»»

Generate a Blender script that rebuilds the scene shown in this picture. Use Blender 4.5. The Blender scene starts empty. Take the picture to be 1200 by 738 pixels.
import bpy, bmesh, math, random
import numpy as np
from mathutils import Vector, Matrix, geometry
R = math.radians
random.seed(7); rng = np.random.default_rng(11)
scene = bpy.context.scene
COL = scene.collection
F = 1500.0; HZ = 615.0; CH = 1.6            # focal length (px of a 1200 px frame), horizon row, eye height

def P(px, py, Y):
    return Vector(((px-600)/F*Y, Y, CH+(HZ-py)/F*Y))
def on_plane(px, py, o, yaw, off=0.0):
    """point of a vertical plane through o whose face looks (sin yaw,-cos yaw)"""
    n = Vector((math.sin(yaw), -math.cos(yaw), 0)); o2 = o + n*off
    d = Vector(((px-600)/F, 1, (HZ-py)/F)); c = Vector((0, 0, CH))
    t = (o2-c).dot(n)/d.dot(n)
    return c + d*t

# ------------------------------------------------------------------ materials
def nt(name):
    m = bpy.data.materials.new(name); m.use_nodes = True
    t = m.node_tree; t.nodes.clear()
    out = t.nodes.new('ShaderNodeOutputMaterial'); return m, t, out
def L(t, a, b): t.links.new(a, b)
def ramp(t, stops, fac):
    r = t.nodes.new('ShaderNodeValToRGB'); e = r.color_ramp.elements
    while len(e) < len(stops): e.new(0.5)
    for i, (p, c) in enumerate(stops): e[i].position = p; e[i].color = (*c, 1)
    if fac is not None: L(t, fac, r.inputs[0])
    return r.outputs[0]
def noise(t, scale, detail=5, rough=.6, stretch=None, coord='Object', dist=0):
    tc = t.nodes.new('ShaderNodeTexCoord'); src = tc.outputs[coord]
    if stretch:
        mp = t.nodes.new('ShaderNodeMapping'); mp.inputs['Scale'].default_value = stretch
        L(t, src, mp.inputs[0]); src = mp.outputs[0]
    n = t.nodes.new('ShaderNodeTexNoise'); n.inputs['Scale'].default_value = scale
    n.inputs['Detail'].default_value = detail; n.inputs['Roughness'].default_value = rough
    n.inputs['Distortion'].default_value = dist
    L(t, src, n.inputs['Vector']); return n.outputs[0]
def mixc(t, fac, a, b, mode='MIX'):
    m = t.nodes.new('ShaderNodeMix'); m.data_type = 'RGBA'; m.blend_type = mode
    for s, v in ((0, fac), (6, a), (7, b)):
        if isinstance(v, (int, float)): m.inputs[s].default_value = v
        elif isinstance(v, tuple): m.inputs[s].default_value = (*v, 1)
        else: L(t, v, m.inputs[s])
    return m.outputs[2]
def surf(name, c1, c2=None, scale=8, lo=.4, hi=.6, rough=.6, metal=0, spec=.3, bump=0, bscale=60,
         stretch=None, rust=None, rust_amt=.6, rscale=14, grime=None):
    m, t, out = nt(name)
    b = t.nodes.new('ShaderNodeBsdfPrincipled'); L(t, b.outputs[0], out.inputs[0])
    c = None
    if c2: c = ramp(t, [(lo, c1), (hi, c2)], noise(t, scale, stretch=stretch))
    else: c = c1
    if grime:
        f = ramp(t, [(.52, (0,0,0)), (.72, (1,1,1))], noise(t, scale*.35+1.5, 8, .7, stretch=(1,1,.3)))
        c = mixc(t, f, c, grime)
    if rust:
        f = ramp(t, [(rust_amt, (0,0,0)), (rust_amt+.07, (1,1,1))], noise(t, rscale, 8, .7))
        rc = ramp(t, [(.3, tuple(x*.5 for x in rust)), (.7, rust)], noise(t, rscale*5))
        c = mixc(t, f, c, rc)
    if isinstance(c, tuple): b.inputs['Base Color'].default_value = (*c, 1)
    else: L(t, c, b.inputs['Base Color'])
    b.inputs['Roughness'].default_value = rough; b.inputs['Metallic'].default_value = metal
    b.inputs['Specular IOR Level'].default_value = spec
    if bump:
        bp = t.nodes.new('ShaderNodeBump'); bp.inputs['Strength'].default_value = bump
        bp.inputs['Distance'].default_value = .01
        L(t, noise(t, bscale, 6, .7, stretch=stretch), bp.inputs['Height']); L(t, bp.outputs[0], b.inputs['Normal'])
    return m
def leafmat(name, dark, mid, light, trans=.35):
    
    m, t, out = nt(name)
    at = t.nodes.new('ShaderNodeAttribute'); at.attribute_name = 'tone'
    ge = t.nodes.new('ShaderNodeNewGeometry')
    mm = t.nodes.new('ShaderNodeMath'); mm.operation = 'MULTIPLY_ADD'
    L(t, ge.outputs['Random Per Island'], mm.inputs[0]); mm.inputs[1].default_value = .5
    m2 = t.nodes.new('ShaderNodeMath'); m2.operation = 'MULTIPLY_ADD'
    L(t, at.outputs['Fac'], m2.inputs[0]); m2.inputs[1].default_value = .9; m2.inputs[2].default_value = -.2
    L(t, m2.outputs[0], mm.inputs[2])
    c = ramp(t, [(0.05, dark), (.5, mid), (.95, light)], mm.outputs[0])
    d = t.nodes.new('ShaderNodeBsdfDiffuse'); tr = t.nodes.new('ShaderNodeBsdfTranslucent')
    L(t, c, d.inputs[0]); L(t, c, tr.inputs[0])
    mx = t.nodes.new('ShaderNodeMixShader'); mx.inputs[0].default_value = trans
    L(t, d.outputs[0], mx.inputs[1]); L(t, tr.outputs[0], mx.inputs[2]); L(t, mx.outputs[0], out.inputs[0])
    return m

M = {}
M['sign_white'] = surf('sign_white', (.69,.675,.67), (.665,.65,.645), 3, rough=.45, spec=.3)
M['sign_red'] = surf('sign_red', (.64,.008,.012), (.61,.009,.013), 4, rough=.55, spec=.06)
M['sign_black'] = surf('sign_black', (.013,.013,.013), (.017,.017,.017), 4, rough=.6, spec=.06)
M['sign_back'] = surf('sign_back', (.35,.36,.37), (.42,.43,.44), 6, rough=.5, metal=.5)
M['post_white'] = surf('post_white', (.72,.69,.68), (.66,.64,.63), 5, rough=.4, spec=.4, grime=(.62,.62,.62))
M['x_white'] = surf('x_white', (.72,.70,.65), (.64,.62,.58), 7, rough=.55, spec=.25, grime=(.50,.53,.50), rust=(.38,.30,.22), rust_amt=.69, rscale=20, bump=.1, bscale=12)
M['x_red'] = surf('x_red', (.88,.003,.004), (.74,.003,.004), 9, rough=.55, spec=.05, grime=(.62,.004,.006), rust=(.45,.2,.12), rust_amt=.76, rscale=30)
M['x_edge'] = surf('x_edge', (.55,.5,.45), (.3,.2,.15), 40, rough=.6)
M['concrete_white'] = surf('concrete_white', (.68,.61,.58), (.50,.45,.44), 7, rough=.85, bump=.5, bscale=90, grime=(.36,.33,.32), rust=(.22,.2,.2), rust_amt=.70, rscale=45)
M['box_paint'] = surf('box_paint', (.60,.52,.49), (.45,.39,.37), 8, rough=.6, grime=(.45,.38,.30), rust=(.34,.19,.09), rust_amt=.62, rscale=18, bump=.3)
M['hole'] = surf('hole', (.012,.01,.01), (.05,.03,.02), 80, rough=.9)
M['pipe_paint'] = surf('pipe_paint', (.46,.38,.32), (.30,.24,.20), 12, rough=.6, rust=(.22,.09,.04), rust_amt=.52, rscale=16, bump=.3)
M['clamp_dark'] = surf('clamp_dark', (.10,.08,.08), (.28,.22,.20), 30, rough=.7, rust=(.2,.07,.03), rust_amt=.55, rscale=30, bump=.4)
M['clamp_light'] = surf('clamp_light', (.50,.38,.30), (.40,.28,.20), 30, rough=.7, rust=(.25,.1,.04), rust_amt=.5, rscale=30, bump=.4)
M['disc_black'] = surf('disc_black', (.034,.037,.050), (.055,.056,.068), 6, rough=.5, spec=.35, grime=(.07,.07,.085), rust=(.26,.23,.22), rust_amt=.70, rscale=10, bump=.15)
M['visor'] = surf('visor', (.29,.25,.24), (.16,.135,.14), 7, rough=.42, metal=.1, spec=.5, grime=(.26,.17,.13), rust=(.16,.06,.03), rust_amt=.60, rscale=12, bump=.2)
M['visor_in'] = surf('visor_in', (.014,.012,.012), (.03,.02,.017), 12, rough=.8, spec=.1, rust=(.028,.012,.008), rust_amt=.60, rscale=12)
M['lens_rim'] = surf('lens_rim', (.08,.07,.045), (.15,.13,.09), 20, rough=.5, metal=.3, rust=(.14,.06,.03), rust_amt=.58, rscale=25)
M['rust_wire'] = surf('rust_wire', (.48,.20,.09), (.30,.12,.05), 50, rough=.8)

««

* Set task: Reproduce exactly, please, only the lines from the start of the data above to the line that contains "F = 1500.0;", with both ends kept.

* The reply:
Generate a Blender script that rebuilds the scene shown in this picture. Use Blender 4.5. The Blender scene starts empty. Take the picture to be 1200 by 738 pixels.
import bpy, bmesh, math, random
import numpy as np
from mathutils import Vector, Matrix, geometry
R = math.radians
random.seed(7); rng = np.random.default_rng(11)
scene = bpy.context.scene
COL = scene.collection
F = 1500.0; HZ = 615.0; CH = 1.6            # focal length (px of a 1200 px frame), horizon row, eye height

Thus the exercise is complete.